Career postal employe William F. Bolger was named Postmaster General yesterday, the first Postal Service professional to get the job in 30 years.

Bolger, 54, had been deputy postmaster general since September, 1975 under Benjamin F. Bailar, who resigned two weeks ago.

The new postmaster general promptly reaffirmed his opposition to legislation pending in the House which would increase postal subsidies and restore congressional and presidential control of the now independent postal service.

"We can do the job under the current legislation," Bolger said, referring to the 1971 law that created the Postal Service and removed political control over postal operation and the appointment of postmasters.

"Increased subsidies are not the only answer," said Bolger.
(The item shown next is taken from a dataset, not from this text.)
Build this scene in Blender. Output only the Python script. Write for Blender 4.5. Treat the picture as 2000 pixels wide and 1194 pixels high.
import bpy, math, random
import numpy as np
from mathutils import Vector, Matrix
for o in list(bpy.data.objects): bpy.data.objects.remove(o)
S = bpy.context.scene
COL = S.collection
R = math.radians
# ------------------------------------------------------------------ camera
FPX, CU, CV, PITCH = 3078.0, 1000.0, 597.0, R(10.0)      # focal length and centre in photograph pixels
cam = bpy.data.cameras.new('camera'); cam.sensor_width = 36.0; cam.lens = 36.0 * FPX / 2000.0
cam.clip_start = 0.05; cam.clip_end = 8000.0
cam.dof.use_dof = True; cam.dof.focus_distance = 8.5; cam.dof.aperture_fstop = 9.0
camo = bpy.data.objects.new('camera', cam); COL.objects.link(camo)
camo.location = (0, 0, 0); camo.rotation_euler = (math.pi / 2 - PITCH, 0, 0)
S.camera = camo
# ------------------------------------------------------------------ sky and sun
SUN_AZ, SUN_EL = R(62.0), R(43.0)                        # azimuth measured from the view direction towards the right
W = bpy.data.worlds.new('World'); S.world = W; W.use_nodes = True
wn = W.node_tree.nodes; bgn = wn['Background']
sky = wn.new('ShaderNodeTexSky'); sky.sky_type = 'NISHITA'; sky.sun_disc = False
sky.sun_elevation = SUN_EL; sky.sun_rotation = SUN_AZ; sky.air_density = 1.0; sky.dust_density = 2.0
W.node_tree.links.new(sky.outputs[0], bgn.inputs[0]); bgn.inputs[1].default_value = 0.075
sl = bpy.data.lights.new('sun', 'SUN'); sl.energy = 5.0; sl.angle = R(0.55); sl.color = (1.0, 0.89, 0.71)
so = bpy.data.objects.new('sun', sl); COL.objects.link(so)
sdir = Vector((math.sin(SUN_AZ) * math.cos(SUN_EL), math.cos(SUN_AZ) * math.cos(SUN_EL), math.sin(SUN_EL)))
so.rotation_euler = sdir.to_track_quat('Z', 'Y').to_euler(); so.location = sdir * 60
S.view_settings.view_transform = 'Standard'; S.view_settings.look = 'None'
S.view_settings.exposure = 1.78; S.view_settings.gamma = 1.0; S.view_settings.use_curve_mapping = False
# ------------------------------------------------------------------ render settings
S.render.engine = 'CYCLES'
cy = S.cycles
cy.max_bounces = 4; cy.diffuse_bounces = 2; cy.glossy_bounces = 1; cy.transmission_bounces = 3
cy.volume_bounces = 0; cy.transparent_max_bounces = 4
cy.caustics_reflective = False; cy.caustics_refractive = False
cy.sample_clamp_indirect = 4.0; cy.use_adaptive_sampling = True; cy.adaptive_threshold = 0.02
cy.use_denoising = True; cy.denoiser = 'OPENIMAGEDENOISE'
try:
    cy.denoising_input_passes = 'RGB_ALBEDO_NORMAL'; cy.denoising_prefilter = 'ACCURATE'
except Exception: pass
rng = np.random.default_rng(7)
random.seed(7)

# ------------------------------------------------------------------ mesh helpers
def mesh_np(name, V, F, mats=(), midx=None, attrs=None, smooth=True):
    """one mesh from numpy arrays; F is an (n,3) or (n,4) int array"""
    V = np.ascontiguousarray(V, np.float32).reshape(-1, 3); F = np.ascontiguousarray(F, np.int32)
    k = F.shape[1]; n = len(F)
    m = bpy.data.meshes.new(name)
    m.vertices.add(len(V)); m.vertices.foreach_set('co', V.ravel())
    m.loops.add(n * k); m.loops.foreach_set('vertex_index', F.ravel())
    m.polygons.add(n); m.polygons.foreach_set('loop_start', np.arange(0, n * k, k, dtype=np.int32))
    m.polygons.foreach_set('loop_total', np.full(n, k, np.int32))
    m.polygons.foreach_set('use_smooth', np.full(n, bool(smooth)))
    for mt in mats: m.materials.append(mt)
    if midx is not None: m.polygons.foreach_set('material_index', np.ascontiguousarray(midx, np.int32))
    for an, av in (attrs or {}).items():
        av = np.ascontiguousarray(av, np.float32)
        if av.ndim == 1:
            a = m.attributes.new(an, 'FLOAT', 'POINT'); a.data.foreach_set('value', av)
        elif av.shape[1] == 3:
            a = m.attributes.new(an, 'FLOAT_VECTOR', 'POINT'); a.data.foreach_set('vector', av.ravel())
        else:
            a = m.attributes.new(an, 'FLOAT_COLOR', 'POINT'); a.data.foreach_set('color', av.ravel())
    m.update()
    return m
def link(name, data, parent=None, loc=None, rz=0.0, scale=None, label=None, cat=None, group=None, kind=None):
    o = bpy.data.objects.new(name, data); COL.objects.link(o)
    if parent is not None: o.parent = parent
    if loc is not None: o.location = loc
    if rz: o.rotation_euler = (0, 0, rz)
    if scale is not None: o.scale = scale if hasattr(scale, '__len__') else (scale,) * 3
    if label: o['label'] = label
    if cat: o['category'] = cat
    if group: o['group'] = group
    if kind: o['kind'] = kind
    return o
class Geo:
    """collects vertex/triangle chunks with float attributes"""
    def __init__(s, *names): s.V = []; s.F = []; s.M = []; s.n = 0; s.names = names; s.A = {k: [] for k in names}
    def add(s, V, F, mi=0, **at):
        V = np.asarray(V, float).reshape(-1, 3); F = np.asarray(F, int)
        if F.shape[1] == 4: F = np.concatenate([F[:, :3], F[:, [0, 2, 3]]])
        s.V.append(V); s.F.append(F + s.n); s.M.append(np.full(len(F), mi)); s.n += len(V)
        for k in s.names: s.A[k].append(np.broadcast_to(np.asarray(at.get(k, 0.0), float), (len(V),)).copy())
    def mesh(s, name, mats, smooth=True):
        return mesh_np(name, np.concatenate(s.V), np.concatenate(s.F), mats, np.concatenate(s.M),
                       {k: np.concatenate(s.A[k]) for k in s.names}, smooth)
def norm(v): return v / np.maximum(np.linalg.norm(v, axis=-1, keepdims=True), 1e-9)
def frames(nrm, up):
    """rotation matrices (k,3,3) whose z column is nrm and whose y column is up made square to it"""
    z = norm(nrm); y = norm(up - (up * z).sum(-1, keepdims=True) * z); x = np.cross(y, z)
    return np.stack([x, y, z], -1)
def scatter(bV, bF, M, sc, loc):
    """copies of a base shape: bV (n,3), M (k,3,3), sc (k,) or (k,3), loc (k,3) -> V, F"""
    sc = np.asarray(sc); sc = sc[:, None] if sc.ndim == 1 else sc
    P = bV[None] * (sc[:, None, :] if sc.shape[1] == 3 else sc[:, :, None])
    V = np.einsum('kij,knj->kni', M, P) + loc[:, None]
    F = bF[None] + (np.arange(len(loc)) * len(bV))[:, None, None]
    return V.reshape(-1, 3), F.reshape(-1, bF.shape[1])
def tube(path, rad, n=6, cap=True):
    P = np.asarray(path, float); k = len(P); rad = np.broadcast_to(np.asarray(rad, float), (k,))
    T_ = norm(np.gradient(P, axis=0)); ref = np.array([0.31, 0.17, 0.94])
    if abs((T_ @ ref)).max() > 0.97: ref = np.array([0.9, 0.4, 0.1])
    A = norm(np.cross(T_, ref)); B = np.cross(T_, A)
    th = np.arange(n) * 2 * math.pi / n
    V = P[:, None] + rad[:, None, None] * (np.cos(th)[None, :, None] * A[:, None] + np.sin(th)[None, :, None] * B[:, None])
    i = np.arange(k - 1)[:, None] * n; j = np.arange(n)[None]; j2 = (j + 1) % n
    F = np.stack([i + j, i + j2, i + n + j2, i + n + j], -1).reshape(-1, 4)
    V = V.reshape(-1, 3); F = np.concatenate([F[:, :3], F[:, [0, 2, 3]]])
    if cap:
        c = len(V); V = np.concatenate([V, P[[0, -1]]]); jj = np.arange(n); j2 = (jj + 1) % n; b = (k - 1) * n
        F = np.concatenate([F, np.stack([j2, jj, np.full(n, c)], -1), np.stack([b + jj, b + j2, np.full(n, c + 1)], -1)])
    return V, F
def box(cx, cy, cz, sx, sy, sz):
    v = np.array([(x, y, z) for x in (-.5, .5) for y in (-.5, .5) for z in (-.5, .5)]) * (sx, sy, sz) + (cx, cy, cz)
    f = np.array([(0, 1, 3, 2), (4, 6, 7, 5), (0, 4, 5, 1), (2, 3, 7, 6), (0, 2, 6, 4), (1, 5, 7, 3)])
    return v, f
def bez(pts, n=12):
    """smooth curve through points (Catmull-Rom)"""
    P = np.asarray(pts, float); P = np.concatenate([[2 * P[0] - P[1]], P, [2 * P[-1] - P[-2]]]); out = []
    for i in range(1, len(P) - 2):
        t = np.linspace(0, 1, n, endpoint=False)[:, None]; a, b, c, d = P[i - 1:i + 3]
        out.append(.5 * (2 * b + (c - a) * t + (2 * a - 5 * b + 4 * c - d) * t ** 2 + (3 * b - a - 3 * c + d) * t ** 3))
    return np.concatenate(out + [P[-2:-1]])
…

He described his goals as "keeping service levels as high as possible and keeping prices as low as possible."

Bolger was named appointed postmaster general by the nine-member board of governors of the Postal Service, upon which he had served while deputy.

His appointment does not require Senate confirmation, although the job carries the same $66,000-a-year salary that Cabinet members receive.

M. A. Wright, chairman of the board of governors, announced the appointment after a three-hour, closed-door session.

Praising bolger as "a strong and determined person . . . who is thoroughly knowledgeable in postal matters," Wright said the governors had accepted "with regret" the resignation of Bailar.

Bailar, who ran the postal service for three years and frequently tangled with politicians and political unions over his efforts to cut costs, is to appear today before the Senate Government Affairs Subcommittee.

The new postmaster general, an Alexandria resident, first worked as a financial clerk for the post office in 1941 while attending George Washington University.

After service in World War II, he moved up through the ranks of the Post Office Department, working in district offices in Maine and New Hampshire, and later in top management jobs in the New England region.

Bolger was director of the Boston region when the Postal Service was created in 1971, and was Regional Postmaster General for the Northeast before he became deputy postmaster general in 1975.

The only previous career postal worker to become postmaster general was Jesse M. donaldson, who was named to the job by President Truman in 1947.